Aim of the task.
Your task is to transcribe all of the data below exactly, omitting the images.

--- BEGIN ---

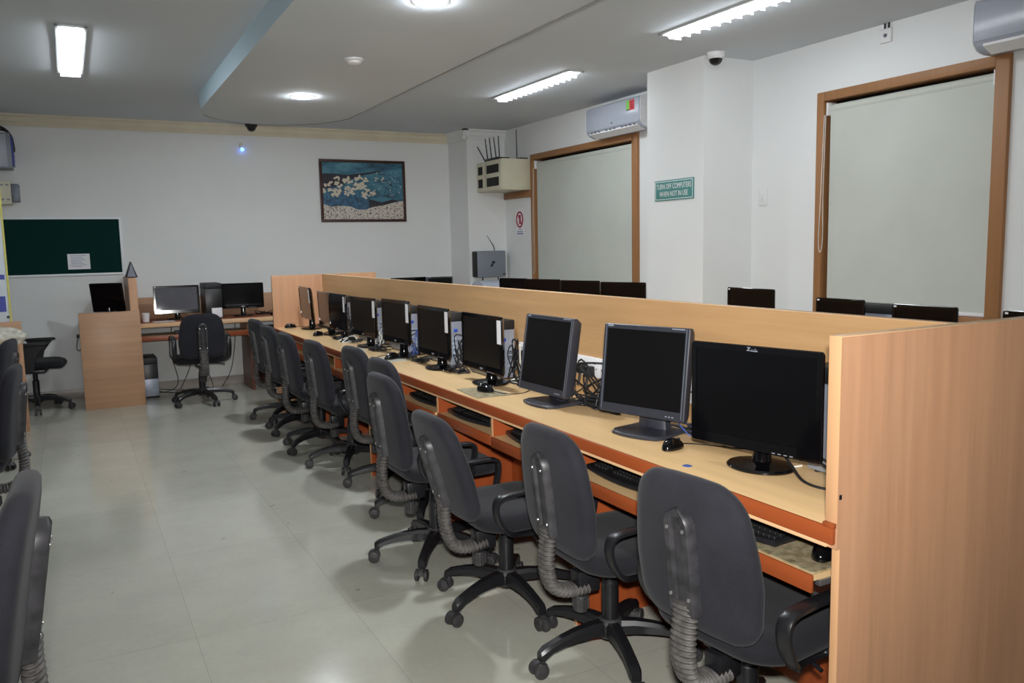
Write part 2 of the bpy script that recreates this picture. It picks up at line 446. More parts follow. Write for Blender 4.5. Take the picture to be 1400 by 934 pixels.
# ------------------------------------------------------------------ things on the walls
# framed flower photograph
px0, px1, pz0, pz1 = 2.642, 3.697, 1.81, 2.537
t = thing('framed_picture', 'framed photo of cream flowers and blue leaves on the back wall', 'picture', ((px0+px1)/2, YB, (pz0+pz1)/2))
f = MB(); fw = .032
f.box(px0, px1, YB-.025, YB-.001, pz1-fw, pz1, .004).box(px0, px1, YB-.025, YB-.001, pz0, pz0+fw, .004)
f.box(px0, px0+fw, YB-.025, YB-.001, pz0+fw, pz1-fw, .004).box(px1-fw, px1, YB-.025, YB-.001, pz0+fw, pz1-fw, .004)
f.build('frame', M['pic_frame'], t, True)
pr = MB(); a0, a1, b0, b1 = px0+fw, px1-fw, pz0+fw, pz1-fw; W_, H_ = a1-a0, b1-b0
def pp(u, v, d): return (a0+u*W_, YB-.010-d, b0+v*H_)
def poly(b, mi, pts, d):
    b.mi = mi; tb = bmesh.new(); tb.faces.new([tb.verts.new(pp(min(max(u,0),1), min(max(v,0),1), d)) for u, v in pts]); b._merge(tb)
poly(pr, 0, [(0,0),(1,0),(1,1),(0,1)], 0)
poly(pr, 1, [(0,.52),(0,.80),(.14,.80),(.3,.78),(.5,.82),(.66,.86),(.74,.85),(.66,.83),(.5,.78),(.35,.70),(.25,.60)], .0004)
poly(pr, 1, [(0,.22),(0,.30),(.25,.33),(.42,.38),(.56,.36),(.72,.30),(.86,.36),(.95,.33),(.86,.24),(.5,.15),(.4,.16)], .0006)
rd = random.Random(5)
for k in range(46):
    u = .02+rd.random()*.52; v = .20+.05*math.sin(u*9); h = .14+rd.random()*.24; wd = .012+rd.random()*.02; ln = rd.uniform(-.05, .05)
    poly(pr, 2, [(u-wd, v), (u+wd, v), (u+wd*.7+ln, v+h*.6), (u+ln*1.3, v+h), (u-wd*.7+ln, v+h*.6)], .0008+k*2e-6)
for k in range(90):
    u, v = .62+rd.random()*.36, .42+rd.random()*.42; q = .004+rd.random()*.006
    poly(pr, 4 if k % 3 == 0 else 1, [(u-q, v), (u, v-q*1.4), (u+q, v), (u, v+q*1.4)], .0009+k*1e-6)
e = [(0,0),(0,.27),(.1,.22),(.2,.24),(.32,.23),(.42,.17),(.52,.17),(.6,.22),(.75,.25),(.9,.31),(1,.33),(1,0)]
poly(pr, 3, e, .0010)
fl_c = [(.05,.60),(.10,.62),(.03,.50),(.09,.53),(.17,.63),(.21,.60),(.15,.50),(.21,.50),(.17,.43),(.12,.42),(.27,.68),(.31,.72),(.34,.66),(.30,.55),(.33,.50),(.29,.46),(.38,.52),(.36,.47),(.41,.62),(.43,.70),(.47,.74),(.40,.74),(.45,.60),(.49,.64),(.44,.55),(.50,.57),(.54,.52),(.53,.70),(.51,.40),(.51,.45),(.62,.48),(.59,.45),(.66,.72),(.74,.73),(.18,.72)]
for k, (u, v) in enumerate(fl_c):
    for q in range(5):
        a = rd.random()*PI; uu, vv = u+rd.uniform(-.024,.024), v+rd.uniform(-.03,.03); rx, ry = .021*rd.uniform(.7,1.1), .022*rd.uniform(.8,1.2)
        if u > .6: rx *= .7; ry *= .7
        poly(pr, 4, [(uu+rx*math.cos(x)*math.cos(a)-ry*.6*math.sin(x)*math.sin(a), vv+1.3*(rx*math.cos(x)*math.sin(a)+ry*.6*math.sin(x)*math.cos(a))) for x in [2*PI*i/9 for i in range(9)]], .0013+(5*k+q)*2e-6)
pr.build('print', [M['picblue'], M['picdark'], M['picleaf'], M['pebble'], M['petal']], t, smooth=0)
o = t.children[-1]; o.location = (-t.location.x, -t.location.y, -t.location.z)
# pin board
t = thing('notice_board', 'dark green notice board with silver trim on the back wall', 'notice board', (-.1, YB, 1.575))
x0, x1, z0, z1 = -.72, .518, 1.277, 1.874
MB().box(x0+.01, x1-.01, YB-.014, YB-.001, z0+.01, z1-.01).build('felt', M['green'], t, True)
b = MB()
for q in ((x0,x1,z1-.022,z1),(x0,x1,z0,z0+.022),(x0,x0+.022,z0+.022,z1-.022),(x1-.022,x1,z0+.022,z1-.022)): b.box(q[0],q[1],YB-.02,YB-.001,q[2],q[3],.003)
b.build('trim_frame', M['alu'], t, True)
t = thing('paper_notice', 'white printed sheet pinned on the green notice board', 'paper', (.1, YB-.014, 1.42))
MB().box(-.004, .20, YB-.0155, YB-.0145, 1.342, 1.50).build('sheet', M['paper'], t, True)
b = MB()
for k in range(8):
    z = 1.482-k*.016; b.box(.02+.004*(k%3), .17-.022*((k*5)%3), YB-.0162, YB-.0157, z-.002, z+.002)
b.build('print', M['blueprint'], t, True)
# small device with a blue light
t = thing('wall_sensor', 'small wall device with a glowing blue light under the cornice', 'sensor', (1.785, YB, 2.64))
MB().box(1.765, 1.80, YB-.03, YB-.001, 2.62, 2.68, .006).build('body', M['cream'], t, True)
MB().lathe([(.001,-.02),(.016,-.012),(.02,0),(.014,.016),(.001,.02)], 16, c=(1.787, YB-.035, 2.61)).build('light', M['led'], t, True)
# network boxes at the left
t = thing('network_cabinet', 'upper grey network box with dark blue side at the left edge', 'network box', (-.6, YB, 2.5))
MB().box(-.86, -.405, 9.40, YB-.001, 2.33, 2.67, .006).build('housing', M['greybox'], t, True)
MB().box(-.84, -.44, 9.385, 9.40, 2.345, 2.655, .004).build('door', M['ac'], t, True)
b = MB(); b.box(-.406, -.392, 9.43, YB-.03, 2.36, 2.64, .003)
for k in range(5): b.box(-.393, -.388, 9.44, YB-.05, 2.40+.045*k, 2.425+.045*k)
b.build('side_vent', M['bannerblue'], t, True)
MB().tube(smoothpath([(-.8,9.5,2.67),(-.62,9.46,2.74),(-.47,9.44,2.72),(-.40,9.47,2.64),(-.385,9.5,2.5)], 6), .012, 8).tube(smoothpath([(-.7,9.55,2.67),(-.55,9.5,2.71),(-.42,9.5,2.68),(-.39,9.55,2.55)], 6), .009, 8).build('cable', M['black'], t, True)
t = thing('switch_box', 'lower pale switch box with punched vents at the left edge', 'network box', (-.6, YB, 2.1))
MB().box(-.88, -.44, 9.44, YB-.001, 1.99, 2.215, .006).build('housing', M['cream'], t, True)
b = MB()
for r_ in range(2):
    for k in range(9): b.box(-.84+k*.045, -.815+k*.045, 9.436, 9.441, 2.03+.14*r_, 2.045+.14*r_)
b.build('vent', M['greybox'], t, True)
MB().box(-.44, -.372, 9.47, YB-.001, 2.02, 2.19, .004).build('side_unit', M['silver_dark'], t, True)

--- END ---

Answer to the exercise.
Write part 2 of the bpy script that recreates this picture. It picks up at line 446. More parts follow. Write for Blender 4.5. Take the picture to be 1400 by 934 pixels.
# ------------------------------------------------------------------ things on the walls
# framed flower photograph
px0, px1, pz0, pz1 = 2.642, 3.697, 1.81, 2.537
t = thing('framed_picture', 'framed photo of cream flowers and blue leaves on the back wall', 'picture', ((px0+px1)/2, YB, (pz0+pz1)/2))
f = MB(); fw = .032
f.box(px0, px1, YB-.025, YB-.001, pz1-fw, pz1, .004).box(px0, px1, YB-.025, YB-.001, pz0, pz0+fw, .004)
f.box(px0, px0+fw, YB-.025, YB-.001, pz0+fw, pz1-fw, .004).box(px1-fw, px1, YB-.025, YB-.001, pz0+fw, pz1-fw, .004)
f.build('frame', M['pic_frame'], t, True)
pr = MB(); a0, a1, b0, b1 = px0+fw, px1-fw, pz0+fw, pz1-fw; W_, H_ = a1-a0, b1-b0
def pp(u, v, d): return (a0+u*W_, YB-.010-d, b0+v*H_)
def poly(b, mi, pts, d):
    b.mi = mi; tb = bmesh.new(); tb.faces.new([tb.verts.new(pp(min(max(u,0),1), min(max(v,0),1), d)) for u, v in pts]); b._merge(tb)
poly(pr, 0, [(0,0),(1,0),(1,1),(0,1)], 0)
poly(pr, 1, [(0,.52),(0,.80),(.14,.80),(.3,.78),(.5,.82),(.66,.86),(.74,.85),(.66,.83),(.5,.78),(.35,.70),(.25,.60)], .0004)
poly(pr, 1, [(0,.22),(0,.30),(.25,.33),(.42,.38),(.56,.36),(.72,.30),(.86,.36),(.95,.33),(.86,.24),(.5,.15),(.4,.16)], .0006)
rd = random.Random(5)
for k in range(46):
    u = .02+rd.random()*.52; v = .20+.05*math.sin(u*9); h = .14+rd.random()*.24; wd = .012+rd.random()*.02; ln = rd.uniform(-.05, .05)
    poly(pr, 2, [(u-wd, v), (u+wd, v), (u+wd*.7+ln, v+h*.6), (u+ln*1.3, v+h), (u-wd*.7+ln, v+h*.6)], .0008+k*2e-6)
for k in range(90):
    u, v = .62+rd.random()*.36, .42+rd.random()*.42; q = .004+rd.random()*.006
    poly(pr, 4 if k % 3 == 0 else 1, [(u-q, v), (u, v-q*1.4), (u+q, v), (u, v+q*1.4)], .0009+k*1e-6)
e = [(0,0),(0,.27),(.1,.22),(.2,.24),(.32,.23),(.42,.17),(.52,.17),(.6,.22),(.75,.25),(.9,.31),(1,.33),(1,0)]
poly(pr, 3, e, .0010)
fl_c = [(.05,.60),(.10,.62),(.03,.50),(.09,.53),(.17,.63),(.21,.60),(.15,.50),(.21,.50),(.17,.43),(.12,.42),(.27,.68),(.31,.72),(.34,.66),(.30,.55),(.33,.50),(.29,.46),(.38,.52),(.36,.47),(.41,.62),(.43,.70),(.47,.74),(.40,.74),(.45,.60),(.49,.64),(.44,.55),(.50,.57),(.54,.52),(.53,.70),(.51,.40),(.51,.45),(.62,.48),(.59,.45),(.66,.72),(.74,.73),(.18,.72)]
for k, (u, v) in enumerate(fl_c):
    for q in range(5):
        a = rd.random()*PI; uu, vv = u+rd.uniform(-.024,.024), v+rd.uniform(-.03,.03); rx, ry = .021*rd.uniform(.7,1.1), .022*rd.uniform(.8,1.2)
        if u > .6: rx *= .7; ry *= .7
        poly(pr, 4, [(uu+rx*math.cos(x)*math.cos(a)-ry*.6*math.sin(x)*math.sin(a), vv+1.3*(rx*math.cos(x)*math.sin(a)+ry*.6*math.sin(x)*math.cos(a))) for x in [2*PI*i/9 for i in range(9)]], .0013+(5*k+q)*2e-6)
pr.build('print', [M['picblue'], M['picdark'], M['picleaf'], M['pebble'], M['petal']], t, smooth=0)
o = t.children[-1]; o.location = (-t.location.x, -t.location.y, -t.location.z)
# pin board
t = thing('notice_board', 'dark green notice board with silver trim on the back wall', 'notice board', (-.1, YB, 1.575))
x0, x1, z0, z1 = -.72, .518, 1.277, 1.874
MB().box(x0+.01, x1-.01, YB-.014, YB-.001, z0+.01, z1-.01).build('felt', M['green'], t, True)
b = MB()
for q in ((x0,x1,z1-.022,z1),(x0,x1,z0,z0+.022),(x0,x0+.022,z0+.022,z1-.022),(x1-.022,x1,z0+.022,z1-.022)): b.box(q[0],q[1],YB-.02,YB-.001,q[2],q[3],.003)
b.build('trim_frame', M['alu'], t, True)
t = thing('paper_notice', 'white printed sheet pinned on the green notice board', 'paper', (.1, YB-.014, 1.42))
MB().box(-.004, .20, YB-.0155, YB-.0145, 1.342, 1.50).build('sheet', M['paper'], t, True)
b = MB()
for k in range(8):
    z = 1.482-k*.016; b.box(.02+.004*(k%3), .17-.022*((k*5)%3), YB-.0162, YB-.0157, z-.002, z+.002)
b.build('print', M['blueprint'], t, True)
# small device with a blue light
t = thing('wall_sensor', 'small wall device with a glowing blue light under the cornice', 'sensor', (1.785, YB, 2.64))
MB().box(1.765, 1.80, YB-.03, YB-.001, 2.62, 2.68, .006).build('body', M['cream'], t, True)
MB().lathe([(.001,-.02),(.016,-.012),(.02,0),(.014,.016),(.001,.02)], 16, c=(1.787, YB-.035, 2.61)).build('light', M['led'], t, True)
# network boxes at the left
t = thing('network_cabinet', 'upper grey network box with dark blue side at the left edge', 'network box', (-.6, YB, 2.5))
MB().box(-.86, -.405, 9.40, YB-.001, 2.33, 2.67, .006).build('housing', M['greybox'], t, True)
MB().box(-.84, -.44, 9.385, 9.40, 2.345, 2.655, .004).build('door', M['ac'], t, True)
b = MB(); b.box(-.406, -.392, 9.43, YB-.03, 2.36, 2.64, .003)
for k in range(5): b.box(-.393, -.388, 9.44, YB-.05, 2.40+.045*k, 2.425+.045*k)
b.build('side_vent', M['bannerblue'], t, True)
MB().tube(smoothpath([(-.8,9.5,2.67),(-.62,9.46,2.74),(-.47,9.44,2.72),(-.40,9.47,2.64),(-.385,9.5,2.5)], 6), .012, 8).tube(smoothpath([(-.7,9.55,2.67),(-.55,9.5,2.71),(-.42,9.5,2.68),(-.39,9.55,2.55)], 6), .009, 8).build('cable', M['black'], t, True)
t = thing('switch_box', 'lower pale switch box with punched vents at the left edge', 'network box', (-.6, YB, 2.1))
MB().box(-.88, -.44, 9.44, YB-.001, 1.99, 2.215, .006).build('housing', M['cream'], t, True)
b = MB()
for r_ in range(2):
    for k in range(9): b.box(-.84+k*.045, -.815+k*.045, 9.436, 9.441, 2.03+.14*r_, 2.045+.14*r_)
b.build('vent', M['greybox'], t, True)
MB().box(-.44, -.372, 9.47, YB-.001, 2.02, 2.19, .004).build('side_unit', M['silver_dark'], t, True)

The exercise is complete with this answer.